WCAG 2.1 · Level AA · Perceivable

WCAG 1.3.5 — Identify Input Purpose, explained with examples

Inputs collecting common personal information must have a programmatic purpose set, typically via the autocomplete attribute. Allows browsers and assistive tech to autofill, customize labels, and offer symbol-based help.

Number
1.3.5
Level
AA
Principle
Perceivable
Guideline
1.3 Adaptable

Why this criterion exists

Allows browsers and assistive tech to autofill, customize labels, and offer symbol-based help.

If you only remember one thing: inputs collecting common personal information must have a programmatic purpose set, typically via the autocomplete attribute. Everything else on this page is detail.

Who feels it when this fails

Accessibility criteria sometimes feel abstract until you see who pays the cost when a site ignores them. Identify Input Purpose affects:

  • Cognitive accessibility

  • Older users

  • Mobile users

How sites typically fail it

These are the patterns we see week after week. None are intentional — they are accidents of how teams build interfaces under deadline. Knowing the failure modes is the fastest path to writing them out of your component library.

  • Email input without autocomplete="email"

  • Address fields without autocomplete tokens

How to test for it

  • Inspect personal-data inputs for autocomplete tokens.

Automated scanners catch this criterion most of the time, but never all of the time. Manual testing with the keyboard and a screen reader closes the gap.

A code fix you can copy

Use the standard autocomplete tokens defined in HTML5 (email, family-name, postal-code, etc).

The problem

HTML
<input type="email" id="email">

The fix

HTML
<input type="email" id="email" autocomplete="email">
<input type="text" id="ln" autocomplete="family-name">

Use the standard autocomplete tokens defined in HTML5 (email, family-name, postal-code, etc).
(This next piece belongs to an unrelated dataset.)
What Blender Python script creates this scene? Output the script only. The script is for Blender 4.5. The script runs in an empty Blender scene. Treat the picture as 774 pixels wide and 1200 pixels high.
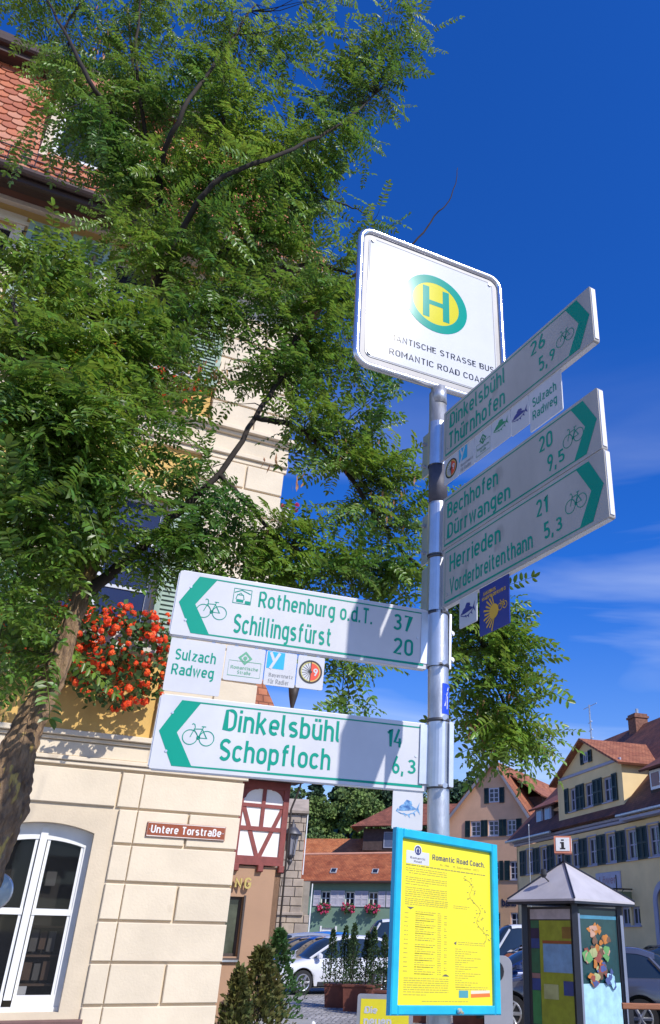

Frequently asked questions

Which inputs require the autocomplete attribute under 1.3.5?

WCAG 1.3.5 applies to inputs that collect personal information: name (given-name, family-name), address (street-address, postal-code, address-level1/2), contact (email, tel), and authentication (username, current-password, new-password). Inputs collecting business information, product customisation, or arbitrary user-defined data are not covered. The full list of valid tokens is in the HTML Living Standard.

Does autocomplete help users beyond screen reader users?

Yes — autocomplete benefits everyone who uses a password manager, anyone with cognitive disabilities who struggles to recall and retype addresses, users with motor impairments for whom typing is slow or painful, and anyone on a mobile device where typing long addresses is tedious. It is one of the highest-return accessibility improvements for form completion rates.